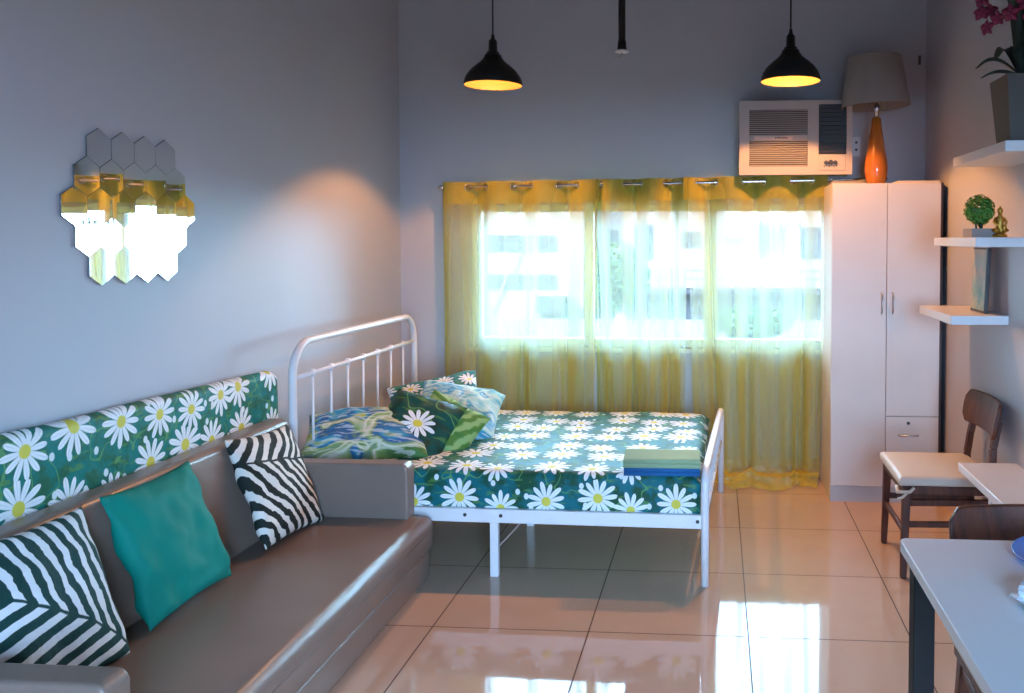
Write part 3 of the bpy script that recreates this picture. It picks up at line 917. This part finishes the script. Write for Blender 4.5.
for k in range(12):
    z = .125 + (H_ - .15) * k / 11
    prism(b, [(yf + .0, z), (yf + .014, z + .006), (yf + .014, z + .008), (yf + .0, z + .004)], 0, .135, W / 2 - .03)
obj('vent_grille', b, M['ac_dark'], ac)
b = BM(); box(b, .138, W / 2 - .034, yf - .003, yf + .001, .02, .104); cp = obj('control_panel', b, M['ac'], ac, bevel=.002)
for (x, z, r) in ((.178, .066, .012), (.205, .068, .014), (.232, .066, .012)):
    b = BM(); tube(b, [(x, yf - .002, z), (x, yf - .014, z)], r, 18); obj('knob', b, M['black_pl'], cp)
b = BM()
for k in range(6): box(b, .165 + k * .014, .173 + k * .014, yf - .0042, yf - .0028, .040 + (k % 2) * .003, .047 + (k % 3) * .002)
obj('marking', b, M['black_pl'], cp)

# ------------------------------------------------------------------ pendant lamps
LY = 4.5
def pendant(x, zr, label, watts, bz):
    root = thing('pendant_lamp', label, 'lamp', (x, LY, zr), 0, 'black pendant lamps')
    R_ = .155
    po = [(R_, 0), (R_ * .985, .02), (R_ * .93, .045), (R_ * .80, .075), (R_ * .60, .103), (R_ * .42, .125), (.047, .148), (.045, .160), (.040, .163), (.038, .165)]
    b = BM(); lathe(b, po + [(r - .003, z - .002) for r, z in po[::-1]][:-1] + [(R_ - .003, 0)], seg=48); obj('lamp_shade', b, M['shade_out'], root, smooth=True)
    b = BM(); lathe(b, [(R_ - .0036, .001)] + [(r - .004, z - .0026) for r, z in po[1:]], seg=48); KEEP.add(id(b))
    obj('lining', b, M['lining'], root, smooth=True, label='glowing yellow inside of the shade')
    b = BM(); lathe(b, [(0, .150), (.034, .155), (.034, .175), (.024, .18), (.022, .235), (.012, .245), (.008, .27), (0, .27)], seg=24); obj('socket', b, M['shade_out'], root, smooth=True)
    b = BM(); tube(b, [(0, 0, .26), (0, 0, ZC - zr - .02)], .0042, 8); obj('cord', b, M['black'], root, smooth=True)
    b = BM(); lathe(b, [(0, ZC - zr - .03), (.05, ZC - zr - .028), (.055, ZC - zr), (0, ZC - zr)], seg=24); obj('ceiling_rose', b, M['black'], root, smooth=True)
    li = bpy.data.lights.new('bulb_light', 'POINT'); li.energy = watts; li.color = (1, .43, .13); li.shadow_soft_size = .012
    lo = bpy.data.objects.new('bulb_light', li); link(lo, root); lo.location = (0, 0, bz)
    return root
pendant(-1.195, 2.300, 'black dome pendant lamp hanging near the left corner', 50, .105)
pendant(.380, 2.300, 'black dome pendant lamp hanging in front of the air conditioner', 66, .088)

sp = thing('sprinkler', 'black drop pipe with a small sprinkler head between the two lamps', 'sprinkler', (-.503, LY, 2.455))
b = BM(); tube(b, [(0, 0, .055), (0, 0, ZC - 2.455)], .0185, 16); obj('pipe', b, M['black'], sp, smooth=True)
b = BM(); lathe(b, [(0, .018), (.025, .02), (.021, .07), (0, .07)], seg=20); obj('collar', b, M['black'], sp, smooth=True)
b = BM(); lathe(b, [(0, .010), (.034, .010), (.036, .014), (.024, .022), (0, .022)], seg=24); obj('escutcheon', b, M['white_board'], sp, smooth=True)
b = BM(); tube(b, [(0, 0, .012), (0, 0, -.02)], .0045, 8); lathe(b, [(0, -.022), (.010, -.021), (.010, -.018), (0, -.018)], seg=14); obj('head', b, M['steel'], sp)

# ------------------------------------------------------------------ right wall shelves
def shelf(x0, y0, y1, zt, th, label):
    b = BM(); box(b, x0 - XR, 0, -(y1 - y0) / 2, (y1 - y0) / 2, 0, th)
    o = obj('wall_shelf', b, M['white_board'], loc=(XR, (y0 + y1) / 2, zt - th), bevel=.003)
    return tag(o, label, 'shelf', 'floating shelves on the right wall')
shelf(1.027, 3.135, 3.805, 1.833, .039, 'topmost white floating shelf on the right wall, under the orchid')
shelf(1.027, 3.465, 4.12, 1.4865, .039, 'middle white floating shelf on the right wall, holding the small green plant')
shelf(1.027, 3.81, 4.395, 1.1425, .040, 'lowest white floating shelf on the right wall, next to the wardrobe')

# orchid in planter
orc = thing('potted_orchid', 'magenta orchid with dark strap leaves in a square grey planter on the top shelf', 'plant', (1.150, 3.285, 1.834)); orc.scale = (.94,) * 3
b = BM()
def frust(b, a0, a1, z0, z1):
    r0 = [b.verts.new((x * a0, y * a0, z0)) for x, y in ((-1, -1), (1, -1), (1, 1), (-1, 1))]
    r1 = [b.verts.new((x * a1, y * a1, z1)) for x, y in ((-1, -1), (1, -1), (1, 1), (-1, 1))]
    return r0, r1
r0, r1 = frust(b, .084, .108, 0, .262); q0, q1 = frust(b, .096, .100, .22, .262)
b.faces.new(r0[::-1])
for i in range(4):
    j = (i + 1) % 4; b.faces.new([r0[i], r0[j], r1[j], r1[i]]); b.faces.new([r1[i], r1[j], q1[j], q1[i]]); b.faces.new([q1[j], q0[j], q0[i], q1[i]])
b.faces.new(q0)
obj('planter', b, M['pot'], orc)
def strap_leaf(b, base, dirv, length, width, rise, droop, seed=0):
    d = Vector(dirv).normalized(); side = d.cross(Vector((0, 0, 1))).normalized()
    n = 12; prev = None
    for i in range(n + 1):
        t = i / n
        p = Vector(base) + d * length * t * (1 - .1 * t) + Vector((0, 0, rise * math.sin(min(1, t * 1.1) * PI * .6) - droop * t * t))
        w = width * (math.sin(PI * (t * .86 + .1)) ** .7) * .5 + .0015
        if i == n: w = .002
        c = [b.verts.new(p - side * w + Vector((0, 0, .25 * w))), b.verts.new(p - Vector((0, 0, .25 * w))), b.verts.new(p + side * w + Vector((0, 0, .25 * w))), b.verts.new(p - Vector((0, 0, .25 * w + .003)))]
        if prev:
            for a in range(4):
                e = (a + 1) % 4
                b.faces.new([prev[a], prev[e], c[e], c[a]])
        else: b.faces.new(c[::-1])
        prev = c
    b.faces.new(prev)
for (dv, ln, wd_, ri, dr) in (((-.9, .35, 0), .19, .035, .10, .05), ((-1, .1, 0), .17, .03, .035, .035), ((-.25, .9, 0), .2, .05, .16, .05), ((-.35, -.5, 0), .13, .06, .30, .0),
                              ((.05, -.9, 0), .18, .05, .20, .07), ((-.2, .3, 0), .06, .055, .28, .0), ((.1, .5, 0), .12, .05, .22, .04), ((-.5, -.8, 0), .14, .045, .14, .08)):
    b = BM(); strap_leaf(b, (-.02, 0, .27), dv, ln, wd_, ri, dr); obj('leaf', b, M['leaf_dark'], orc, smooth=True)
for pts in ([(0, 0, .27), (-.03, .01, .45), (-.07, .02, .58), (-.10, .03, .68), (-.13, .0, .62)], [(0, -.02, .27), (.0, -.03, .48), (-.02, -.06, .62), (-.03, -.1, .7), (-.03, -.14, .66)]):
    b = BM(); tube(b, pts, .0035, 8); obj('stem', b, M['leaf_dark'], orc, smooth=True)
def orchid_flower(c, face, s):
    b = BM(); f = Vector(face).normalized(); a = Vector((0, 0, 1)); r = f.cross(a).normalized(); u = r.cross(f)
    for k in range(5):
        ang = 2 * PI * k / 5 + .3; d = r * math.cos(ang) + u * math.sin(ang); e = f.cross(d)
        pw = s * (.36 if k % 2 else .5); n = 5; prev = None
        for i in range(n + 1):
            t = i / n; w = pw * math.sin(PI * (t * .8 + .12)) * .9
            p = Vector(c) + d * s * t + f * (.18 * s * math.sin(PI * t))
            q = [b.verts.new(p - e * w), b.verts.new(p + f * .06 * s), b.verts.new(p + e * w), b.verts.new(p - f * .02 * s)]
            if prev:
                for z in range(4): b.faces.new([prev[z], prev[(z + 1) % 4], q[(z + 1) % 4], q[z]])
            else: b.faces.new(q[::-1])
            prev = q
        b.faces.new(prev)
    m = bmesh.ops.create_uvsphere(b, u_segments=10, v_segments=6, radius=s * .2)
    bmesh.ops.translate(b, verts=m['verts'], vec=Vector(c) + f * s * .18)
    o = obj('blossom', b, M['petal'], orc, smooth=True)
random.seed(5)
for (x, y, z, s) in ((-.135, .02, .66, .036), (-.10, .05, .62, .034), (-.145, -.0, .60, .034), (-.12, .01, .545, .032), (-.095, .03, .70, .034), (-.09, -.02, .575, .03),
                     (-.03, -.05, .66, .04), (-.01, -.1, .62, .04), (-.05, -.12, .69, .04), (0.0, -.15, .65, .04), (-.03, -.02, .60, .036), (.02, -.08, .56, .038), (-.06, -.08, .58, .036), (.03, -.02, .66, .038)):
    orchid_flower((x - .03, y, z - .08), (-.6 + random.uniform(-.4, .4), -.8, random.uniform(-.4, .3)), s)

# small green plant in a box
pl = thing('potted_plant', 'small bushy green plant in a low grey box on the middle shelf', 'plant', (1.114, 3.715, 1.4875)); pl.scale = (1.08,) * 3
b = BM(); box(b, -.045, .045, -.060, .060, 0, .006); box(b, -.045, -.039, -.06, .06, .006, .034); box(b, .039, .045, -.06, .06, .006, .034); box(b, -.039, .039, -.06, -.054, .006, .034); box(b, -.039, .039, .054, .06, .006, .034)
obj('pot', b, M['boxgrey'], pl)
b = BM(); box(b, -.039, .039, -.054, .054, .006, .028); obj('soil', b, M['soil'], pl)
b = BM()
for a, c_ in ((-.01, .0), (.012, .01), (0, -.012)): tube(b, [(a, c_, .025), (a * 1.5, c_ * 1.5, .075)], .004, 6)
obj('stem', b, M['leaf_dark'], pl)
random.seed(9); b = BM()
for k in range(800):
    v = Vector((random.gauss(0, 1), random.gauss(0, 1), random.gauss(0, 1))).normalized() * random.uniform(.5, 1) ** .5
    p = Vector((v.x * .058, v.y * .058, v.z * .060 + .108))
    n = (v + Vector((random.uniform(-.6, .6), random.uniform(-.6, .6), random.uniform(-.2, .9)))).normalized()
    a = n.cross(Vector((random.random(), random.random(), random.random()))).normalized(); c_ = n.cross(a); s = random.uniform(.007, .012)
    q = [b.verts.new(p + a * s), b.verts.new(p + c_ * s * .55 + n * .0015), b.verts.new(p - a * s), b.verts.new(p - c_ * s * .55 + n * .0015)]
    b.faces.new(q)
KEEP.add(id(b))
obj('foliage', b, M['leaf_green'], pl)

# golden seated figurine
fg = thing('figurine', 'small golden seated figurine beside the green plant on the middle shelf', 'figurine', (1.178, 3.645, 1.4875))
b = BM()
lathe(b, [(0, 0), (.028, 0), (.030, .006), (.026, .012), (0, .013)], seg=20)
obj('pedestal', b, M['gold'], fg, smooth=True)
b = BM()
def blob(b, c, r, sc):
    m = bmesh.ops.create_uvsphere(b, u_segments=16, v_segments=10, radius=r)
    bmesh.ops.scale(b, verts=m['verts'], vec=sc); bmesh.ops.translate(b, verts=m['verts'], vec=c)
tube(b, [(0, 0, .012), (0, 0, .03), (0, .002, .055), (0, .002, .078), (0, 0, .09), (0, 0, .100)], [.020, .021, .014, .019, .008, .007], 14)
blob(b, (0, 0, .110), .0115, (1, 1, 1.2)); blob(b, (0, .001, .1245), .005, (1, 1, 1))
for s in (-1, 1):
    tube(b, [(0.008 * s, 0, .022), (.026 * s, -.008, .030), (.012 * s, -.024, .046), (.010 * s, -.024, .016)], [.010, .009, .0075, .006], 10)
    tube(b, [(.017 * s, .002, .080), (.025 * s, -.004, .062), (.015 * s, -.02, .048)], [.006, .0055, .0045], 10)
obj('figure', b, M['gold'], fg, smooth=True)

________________

EXERCISE PROMPT
Reproduce the data above word for word from its first line through the line that holds "obj('marking', b, M['black_pl'], cp)", both ends included; skip pictures.

REPLY TO THE EXERCISE
Write part 3 of the bpy script that recreates this picture. It picks up at line 917. This part finishes the script. Write for Blender 4.5.
for k in range(12):
    z = .125 + (H_ - .15) * k / 11
    prism(b, [(yf + .0, z), (yf + .014, z + .006), (yf + .014, z + .008), (yf + .0, z + .004)], 0, .135, W / 2 - .03)
obj('vent_grille', b, M['ac_dark'], ac)
b = BM(); box(b, .138, W / 2 - .034, yf - .003, yf + .001, .02, .104); cp = obj('control_panel', b, M['ac'], ac, bevel=.002)
for (x, z, r) in ((.178, .066, .012), (.205, .068, .014), (.232, .066, .012)):
    b = BM(); tube(b, [(x, yf - .002, z), (x, yf - .014, z)], r, 18); obj('knob', b, M['black_pl'], cp)
b = BM()
for k in range(6): box(b, .165 + k * .014, .173 + k * .014, yf - .0042, yf - .0028, .040 + (k % 2) * .003, .047 + (k % 3) * .002)
obj('marking', b, M['black_pl'], cp)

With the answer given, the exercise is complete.